Hello Jude,
I know just what you mean about enjoying yourself when you are out, but finding it hard to actually get out there.
Looking back, I'm sure I've been doing that "I'd rather stay at home" thing since childhood, on and off...I used to refuse invitations to go out, even as a teenager, just because it felt too stressful to think about getting ready and then facing it all out there... And then I'd be miserable at home, feeling left out and as if everyone else was living a more exciting life.

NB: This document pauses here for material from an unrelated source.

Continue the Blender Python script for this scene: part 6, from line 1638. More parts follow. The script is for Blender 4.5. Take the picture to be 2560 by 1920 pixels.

I manage to out to go to work: no choice there, of course, but even so I get quite depressed on Sundays as it looms up again. And at the end of my working week I'm so relieved to be back home and be able to stay there (where it's "safe"!) for a while! But I know that this reliance on "home" isn't healthy for me: I use it as a place to hide from the real world, and it's a bit like my relationship with food: I use it for a "comfort", though I know overeating leads to me feeling unhappy.
I have to resist that pull to stay home all the time...often when my husband wants me to go shopping, or to the pub, with him I have to force myself out. One of the worst is not going to the gym, which I totally need to do for my physical and mental health, but over and over again I find a reason not to go: always some other crucial job that needs doing...at home, of course!!
When I do manage to go, and thankfully (largely thanks to all of you on this site!) at the moment I have started to go again, (nearly as often as I should...) I still have to say to myself, as the excuses start to emerge in my mind.. "Just GO!". And I have this little conversation with my reluctant self, whenever it starts to try to wriggle out of going, "Just GO, just GO"...and so I do, grabbing everything quickly and getting out the door before I can change my mind! I'm very clever at finding really plausible reasons for staying, but I try not to listen to myself!
And then of course I'm pleased I've gone. Don't know if a similar little trick might work for you Jude.
Good luck with getting out there! Love, Sarajo.